CHAPTER VI
The Faithful Dog

Transition Period between Palæolithic and Neolithic Ages—Theory of the Neolithic Edge—Crô-Magnon Civilization was broken up by Users of Bow and Arrow—Domesticated Dog of Fair Northerners—Dogs as Guides and Protectors of Man—The Dog in Early Religion—Dog Guides of Souls—The Dog of Hades—Dogs and Death—The Scape-dog in Scotland—Souls in Dog Form—Traces of Early Domesticated Dogs—Romans imported British Dogs.

The period we have now reached is regarded by some as that of transition between the Palæolithic and Neolithic Ages, and by others as the Early Neolithic period. It is necessary, therefore, that we should keep in mind that these terms have been to a great extent divested of the significance originally attached to them. The transition period was a lengthy one, extending over many centuries during which great changes occurred. It was much longer than the so-called "Neolithic Age". New races appeared in Europe and introduced new habits of life and thought, new animals appeared and animals formerly hunted by man retreated northward or became extinct; the land sank and rose; a great part of the North Sea and the English Channel was for a time dry land, and trees grew on the plateau now marked by the Dogger Bank during this "Transition Period", and before it had ended the Strait of Dover had widened and England was completely cut off from the Continent.

Compared with these great changes the invention of the polished axe edge seems almost trivial. Yet some writers have regarded this change as being all-important. "On the edge ever since its discovery", writes one of them with enthusiasm, "has depended and probably will depend to the end of time the whole artistic and artificial environment of human existence, in all its infinite varied complexity.... By this discovery was broken down a wall that for untold ages had dammed up a stagnant, unprogressive past, and through the breach were let loose all the potentialities of the future civilization of mankind. It was entirely due to the discovery of the edge that man was enabled, in the course of time, to invent the art of shipbuilding."[42]

This is a very sweeping claim and hardly justified by the evidence that of late years has come to light. Much progress had been achieved before the easy method of polishing supplanted that of secondary working. The so-called Palæolithic implements were not devoid of edges. What really happened was that flint-working was greatly simplified. The discovery was an important one, but it was not due to it alone that great changes in habits of life were introduced. Long before the introduction of the Neolithic industry, the earliest traces of which in Western Europe have been obtained at Campigny near the village of Blangy on the River Bresle, the Magdalenian civilization of the Crô-Magnons had been broken up by the Azilian-Tardenoisian intruders in Central and Western Europe and by the Maglemosians in the Baltic area.

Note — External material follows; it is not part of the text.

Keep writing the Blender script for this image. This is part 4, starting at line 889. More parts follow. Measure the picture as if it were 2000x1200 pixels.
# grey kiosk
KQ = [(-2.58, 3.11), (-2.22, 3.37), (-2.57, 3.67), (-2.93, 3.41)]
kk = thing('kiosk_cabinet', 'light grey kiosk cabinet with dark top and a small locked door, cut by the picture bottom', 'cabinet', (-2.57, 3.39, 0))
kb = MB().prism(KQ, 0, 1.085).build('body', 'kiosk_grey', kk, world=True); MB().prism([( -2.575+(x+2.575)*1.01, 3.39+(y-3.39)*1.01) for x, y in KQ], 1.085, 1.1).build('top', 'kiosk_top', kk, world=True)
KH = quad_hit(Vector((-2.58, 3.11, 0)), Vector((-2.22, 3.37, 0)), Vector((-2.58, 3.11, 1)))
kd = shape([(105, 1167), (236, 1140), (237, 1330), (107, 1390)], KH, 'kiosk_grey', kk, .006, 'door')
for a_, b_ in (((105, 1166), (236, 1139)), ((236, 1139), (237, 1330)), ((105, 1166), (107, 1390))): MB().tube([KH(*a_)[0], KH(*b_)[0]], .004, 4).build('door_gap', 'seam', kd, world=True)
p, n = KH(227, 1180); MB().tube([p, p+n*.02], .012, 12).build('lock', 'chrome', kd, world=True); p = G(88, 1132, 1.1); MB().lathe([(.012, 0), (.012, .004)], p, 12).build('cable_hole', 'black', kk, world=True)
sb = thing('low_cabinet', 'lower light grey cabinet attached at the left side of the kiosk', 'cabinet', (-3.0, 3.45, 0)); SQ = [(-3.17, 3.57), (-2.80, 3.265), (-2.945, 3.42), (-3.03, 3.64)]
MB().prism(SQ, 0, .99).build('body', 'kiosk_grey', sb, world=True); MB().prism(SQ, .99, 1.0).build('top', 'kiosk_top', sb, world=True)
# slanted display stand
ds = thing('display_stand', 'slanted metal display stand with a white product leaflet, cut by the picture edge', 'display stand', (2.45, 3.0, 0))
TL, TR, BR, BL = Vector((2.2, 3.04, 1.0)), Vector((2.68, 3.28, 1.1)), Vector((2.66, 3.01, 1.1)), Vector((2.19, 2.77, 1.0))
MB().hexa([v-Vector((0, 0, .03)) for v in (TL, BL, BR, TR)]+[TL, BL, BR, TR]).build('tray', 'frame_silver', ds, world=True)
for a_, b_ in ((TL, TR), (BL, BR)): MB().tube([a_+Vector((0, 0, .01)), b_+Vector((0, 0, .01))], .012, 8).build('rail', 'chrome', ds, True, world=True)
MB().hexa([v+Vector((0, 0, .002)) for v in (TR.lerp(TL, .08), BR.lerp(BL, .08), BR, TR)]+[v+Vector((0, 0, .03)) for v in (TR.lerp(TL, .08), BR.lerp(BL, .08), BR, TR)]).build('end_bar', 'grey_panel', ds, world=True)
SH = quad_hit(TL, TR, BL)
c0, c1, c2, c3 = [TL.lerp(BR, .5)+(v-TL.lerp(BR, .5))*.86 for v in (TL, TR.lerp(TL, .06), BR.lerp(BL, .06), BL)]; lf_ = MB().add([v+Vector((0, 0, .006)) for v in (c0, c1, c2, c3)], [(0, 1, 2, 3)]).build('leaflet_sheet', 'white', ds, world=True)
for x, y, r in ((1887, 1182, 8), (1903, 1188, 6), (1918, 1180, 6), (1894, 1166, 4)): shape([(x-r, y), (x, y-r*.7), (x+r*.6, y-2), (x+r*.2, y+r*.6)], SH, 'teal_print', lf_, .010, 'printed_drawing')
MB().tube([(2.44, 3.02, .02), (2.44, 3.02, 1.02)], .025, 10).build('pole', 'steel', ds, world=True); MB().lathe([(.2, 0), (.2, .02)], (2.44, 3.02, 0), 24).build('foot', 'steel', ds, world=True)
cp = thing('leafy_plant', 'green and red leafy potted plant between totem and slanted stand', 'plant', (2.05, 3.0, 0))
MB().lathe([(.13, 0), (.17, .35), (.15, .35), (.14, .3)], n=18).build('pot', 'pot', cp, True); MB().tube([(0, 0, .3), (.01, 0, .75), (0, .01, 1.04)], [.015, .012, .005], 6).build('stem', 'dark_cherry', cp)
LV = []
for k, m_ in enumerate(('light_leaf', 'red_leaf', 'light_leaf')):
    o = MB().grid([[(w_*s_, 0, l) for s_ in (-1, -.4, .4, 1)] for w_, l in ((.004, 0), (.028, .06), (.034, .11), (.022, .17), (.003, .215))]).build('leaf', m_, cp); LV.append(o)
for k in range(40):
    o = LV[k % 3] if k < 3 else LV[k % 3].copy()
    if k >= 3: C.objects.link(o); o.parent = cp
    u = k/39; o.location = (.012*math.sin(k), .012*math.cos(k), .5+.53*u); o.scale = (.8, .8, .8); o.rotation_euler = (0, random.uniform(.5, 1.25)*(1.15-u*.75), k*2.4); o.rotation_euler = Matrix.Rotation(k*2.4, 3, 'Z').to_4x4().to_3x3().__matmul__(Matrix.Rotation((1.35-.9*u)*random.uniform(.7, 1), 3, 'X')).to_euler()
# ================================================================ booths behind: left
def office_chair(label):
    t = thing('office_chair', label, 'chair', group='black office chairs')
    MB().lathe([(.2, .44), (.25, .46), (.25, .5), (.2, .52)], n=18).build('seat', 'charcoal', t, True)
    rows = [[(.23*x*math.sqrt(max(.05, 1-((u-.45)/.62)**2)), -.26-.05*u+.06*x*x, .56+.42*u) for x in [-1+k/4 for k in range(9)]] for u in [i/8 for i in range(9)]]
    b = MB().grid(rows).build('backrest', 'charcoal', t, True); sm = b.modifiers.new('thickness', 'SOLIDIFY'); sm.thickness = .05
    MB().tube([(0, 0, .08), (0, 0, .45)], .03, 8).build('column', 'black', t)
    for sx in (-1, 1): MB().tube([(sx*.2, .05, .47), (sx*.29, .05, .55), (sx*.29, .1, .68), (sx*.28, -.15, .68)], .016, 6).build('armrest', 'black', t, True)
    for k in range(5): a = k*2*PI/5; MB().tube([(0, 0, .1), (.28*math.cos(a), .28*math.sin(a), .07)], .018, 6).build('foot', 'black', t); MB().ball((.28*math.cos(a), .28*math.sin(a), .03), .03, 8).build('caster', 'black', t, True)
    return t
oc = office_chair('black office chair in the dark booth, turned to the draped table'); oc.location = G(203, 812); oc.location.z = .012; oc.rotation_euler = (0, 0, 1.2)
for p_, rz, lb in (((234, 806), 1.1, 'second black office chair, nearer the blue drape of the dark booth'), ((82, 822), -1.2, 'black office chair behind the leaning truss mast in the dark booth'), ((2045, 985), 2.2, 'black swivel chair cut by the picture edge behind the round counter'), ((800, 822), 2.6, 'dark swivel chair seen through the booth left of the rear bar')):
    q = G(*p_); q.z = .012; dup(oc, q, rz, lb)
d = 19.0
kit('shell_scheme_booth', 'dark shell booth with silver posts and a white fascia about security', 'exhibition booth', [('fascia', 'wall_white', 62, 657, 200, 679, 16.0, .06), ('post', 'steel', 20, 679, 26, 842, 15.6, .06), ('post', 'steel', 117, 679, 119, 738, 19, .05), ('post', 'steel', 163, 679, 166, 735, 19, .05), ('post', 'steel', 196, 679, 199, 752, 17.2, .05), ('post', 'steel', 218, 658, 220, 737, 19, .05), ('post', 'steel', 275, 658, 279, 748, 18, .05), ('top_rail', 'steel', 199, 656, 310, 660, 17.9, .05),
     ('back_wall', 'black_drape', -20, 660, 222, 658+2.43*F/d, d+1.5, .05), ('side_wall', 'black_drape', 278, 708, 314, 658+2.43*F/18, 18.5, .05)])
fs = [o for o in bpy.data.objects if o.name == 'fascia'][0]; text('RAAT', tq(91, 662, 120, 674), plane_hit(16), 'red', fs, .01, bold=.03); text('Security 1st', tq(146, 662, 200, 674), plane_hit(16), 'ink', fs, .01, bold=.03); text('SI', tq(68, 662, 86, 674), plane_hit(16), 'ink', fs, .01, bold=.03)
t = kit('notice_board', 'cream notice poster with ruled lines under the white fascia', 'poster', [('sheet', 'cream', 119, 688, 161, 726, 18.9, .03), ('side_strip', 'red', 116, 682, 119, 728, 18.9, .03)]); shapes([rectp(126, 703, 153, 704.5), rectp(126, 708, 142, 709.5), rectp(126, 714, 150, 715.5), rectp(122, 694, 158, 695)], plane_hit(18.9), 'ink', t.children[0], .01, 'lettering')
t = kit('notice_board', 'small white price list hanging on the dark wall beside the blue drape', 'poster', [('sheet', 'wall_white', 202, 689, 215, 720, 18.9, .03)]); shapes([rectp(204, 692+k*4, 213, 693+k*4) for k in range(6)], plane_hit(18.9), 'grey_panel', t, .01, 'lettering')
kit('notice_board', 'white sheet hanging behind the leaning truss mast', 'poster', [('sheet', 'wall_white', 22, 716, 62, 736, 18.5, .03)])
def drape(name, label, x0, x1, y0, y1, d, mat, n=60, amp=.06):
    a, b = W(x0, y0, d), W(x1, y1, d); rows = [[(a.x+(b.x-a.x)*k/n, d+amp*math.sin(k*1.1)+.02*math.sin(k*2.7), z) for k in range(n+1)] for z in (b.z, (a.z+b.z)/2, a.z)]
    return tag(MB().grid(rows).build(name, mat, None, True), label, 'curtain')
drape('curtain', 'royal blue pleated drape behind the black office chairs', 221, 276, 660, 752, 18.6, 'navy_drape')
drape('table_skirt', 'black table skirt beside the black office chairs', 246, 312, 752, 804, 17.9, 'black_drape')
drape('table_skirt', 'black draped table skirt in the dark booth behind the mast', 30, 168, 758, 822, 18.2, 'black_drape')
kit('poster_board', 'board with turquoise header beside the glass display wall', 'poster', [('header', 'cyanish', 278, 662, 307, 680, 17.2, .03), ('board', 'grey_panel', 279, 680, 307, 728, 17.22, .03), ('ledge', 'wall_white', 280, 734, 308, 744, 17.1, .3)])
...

The invading hordes in Spain, so far as can be gathered from rock pictures, made more use of bows and arrows than of spears, and it may be that their social organization was superior to that of the Magdalenians. Their animal "drives" suggest as much. It may be that they were better equipped for organized warfare—if there was warfare—and for hunting by organizing drives than the taller and stronger Crô-Magnons. When they reached the Magdalenian stations they adopted the barbed harpoon, imitating reindeer-horn forms in red-deer horn.

The blond Maglemosians in the Baltic area introduced from Asia the domesticated dog. They were thus able to obtain their food supply with greater ease than did the Solutreans with their laurel-leaf lances, or the Magdalenians with their spears tipped with bone or horn. When man was joined by his faithful ally he met with more success than when he pursued the chase unaided. Withal, he could take greater risks when threatened by the angry bulls of a herd, and operate over more extended tracks of country with less fear of attack by beasts of prey. His dogs warned him of approaching peril and guarded his camp by night.

Hunters who dwelt in caves may have done so partly for protection against lions and bears and wolves that were attracted to hunters' camps by the scent of flesh and blood. No doubt barriers had to be erected to shield men, women, and children in the darkness; and it may be that there were fires and sentinels at cave entrances.

The introduction of the domesticated dog may have influenced the development of religious beliefs. Crô-Magnon hunters appear to have performed ceremonies in the depths of caverns where they painted and carved wild animals, with purpose to obtain power over them. Their masked dances, in which men and women represented wild animals, chiefly beasts of prey, may have had a similar significance. The fact that, during the Transition Period, a cult art passed out of existence, and the caves were no longer centres of culture and political power, may have been directly or indirectly due to the domestication of the dog and the supremacy achieved by the intruders who possessed it.